The central premise of the theory of NP-completeness asserts that it is no coincidence that most important problems fall into two categories: those with efficient algorithms, and those that are NP-complete. (If P = NP, then these two are but one category, violating this premise.) Two decades ago, the Berman-Hartmanis conjecture took this premise one step further, asserting that the NP-complete sets are all isomorphic, being simple re-encodings of one another. More recently, popular conjectures have gone the other way, asserting that an encrypted version of SAT should not be isomorphic to SAT. A large body of work is devoted to this topic, and this paper contains an excellent overview.

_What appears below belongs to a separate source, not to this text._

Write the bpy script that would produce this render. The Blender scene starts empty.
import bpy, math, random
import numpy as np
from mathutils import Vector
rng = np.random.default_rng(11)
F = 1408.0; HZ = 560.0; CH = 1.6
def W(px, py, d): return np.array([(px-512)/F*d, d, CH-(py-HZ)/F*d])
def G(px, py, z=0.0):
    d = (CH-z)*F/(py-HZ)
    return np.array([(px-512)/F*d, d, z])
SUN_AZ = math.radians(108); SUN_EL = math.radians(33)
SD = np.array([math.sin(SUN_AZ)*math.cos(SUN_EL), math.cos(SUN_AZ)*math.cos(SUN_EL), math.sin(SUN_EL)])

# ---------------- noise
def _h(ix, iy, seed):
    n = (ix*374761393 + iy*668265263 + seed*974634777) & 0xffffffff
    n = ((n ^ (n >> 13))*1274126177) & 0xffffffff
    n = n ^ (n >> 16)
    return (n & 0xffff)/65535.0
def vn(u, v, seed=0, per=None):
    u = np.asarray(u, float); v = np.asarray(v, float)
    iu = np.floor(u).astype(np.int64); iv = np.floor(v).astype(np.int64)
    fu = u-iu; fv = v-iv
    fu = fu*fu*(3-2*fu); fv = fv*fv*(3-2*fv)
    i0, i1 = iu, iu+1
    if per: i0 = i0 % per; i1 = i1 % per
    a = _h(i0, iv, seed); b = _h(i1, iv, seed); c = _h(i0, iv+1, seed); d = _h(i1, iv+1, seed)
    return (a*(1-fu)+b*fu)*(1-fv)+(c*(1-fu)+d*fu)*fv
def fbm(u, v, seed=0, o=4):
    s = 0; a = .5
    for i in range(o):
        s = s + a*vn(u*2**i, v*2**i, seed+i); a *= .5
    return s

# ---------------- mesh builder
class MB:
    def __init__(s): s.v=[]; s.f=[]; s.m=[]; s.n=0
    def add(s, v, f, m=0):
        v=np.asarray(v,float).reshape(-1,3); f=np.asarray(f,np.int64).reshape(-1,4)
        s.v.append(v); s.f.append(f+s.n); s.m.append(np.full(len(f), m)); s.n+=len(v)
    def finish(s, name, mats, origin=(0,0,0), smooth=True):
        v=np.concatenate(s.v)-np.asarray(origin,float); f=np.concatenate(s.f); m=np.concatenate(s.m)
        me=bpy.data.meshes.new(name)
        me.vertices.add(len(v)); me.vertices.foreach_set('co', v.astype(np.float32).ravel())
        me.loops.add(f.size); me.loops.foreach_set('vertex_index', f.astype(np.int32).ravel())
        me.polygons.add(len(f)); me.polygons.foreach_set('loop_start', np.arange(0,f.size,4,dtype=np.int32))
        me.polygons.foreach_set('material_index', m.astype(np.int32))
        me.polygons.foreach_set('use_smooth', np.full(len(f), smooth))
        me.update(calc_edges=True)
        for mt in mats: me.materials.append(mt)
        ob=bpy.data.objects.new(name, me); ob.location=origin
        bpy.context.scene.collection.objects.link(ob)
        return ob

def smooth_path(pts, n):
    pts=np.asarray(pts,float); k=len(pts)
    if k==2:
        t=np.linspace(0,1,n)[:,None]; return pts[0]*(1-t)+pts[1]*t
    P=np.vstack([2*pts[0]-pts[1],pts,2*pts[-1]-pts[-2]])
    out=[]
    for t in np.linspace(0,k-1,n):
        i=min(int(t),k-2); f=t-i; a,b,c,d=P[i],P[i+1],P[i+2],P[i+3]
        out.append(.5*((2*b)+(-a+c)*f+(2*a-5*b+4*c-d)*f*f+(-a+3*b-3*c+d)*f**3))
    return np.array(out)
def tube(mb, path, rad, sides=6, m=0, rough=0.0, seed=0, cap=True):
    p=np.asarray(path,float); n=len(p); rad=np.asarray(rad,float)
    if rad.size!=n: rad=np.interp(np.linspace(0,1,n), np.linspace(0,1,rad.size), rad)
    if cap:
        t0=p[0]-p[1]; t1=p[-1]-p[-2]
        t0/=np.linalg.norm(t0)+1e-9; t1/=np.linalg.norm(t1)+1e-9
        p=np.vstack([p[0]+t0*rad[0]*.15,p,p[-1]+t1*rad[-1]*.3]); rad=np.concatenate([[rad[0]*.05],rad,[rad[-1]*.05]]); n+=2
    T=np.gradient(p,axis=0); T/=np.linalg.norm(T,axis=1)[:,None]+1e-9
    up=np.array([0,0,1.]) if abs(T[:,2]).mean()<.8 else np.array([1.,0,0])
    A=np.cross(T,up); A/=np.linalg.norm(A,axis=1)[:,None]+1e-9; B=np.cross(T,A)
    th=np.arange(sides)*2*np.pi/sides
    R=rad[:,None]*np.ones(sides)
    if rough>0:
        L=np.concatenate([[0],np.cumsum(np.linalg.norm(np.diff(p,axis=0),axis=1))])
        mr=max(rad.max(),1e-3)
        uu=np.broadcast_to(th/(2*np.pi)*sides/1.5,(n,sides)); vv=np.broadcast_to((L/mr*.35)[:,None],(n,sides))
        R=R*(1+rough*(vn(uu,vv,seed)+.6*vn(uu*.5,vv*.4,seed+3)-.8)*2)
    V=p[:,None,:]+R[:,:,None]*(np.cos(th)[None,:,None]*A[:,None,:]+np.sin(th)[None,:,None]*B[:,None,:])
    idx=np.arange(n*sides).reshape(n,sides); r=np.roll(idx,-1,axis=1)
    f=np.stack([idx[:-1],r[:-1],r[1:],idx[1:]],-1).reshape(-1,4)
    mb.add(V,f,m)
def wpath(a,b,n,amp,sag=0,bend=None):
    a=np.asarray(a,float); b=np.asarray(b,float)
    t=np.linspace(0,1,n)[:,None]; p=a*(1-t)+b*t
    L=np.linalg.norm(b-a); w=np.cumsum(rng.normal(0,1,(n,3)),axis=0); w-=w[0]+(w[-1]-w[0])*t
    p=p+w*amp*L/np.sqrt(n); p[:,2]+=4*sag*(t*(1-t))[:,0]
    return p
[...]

This paper contains the first results showing that a certain kind of one-way function is sufficient to produce nonisomorphic NP-complete sets. Furthermore, it argues that such one-way functions are likely to exist, and in fact they do exist relative to random oracles. Thus, relative to random oracles, the complete sets are not all isomorphic. This is true for NP as well as for most other complexity classes of interest.

“Random oracle” results (and relativization results, in general) have been the source of some controversy, and there is insufficient space here to discuss this in depth. The paper contains an excellent discussion of random oracle results in general, and how one should interpret this result in particular.

The paper is well written, the proofs are clear, and the story the authors tell is interesting.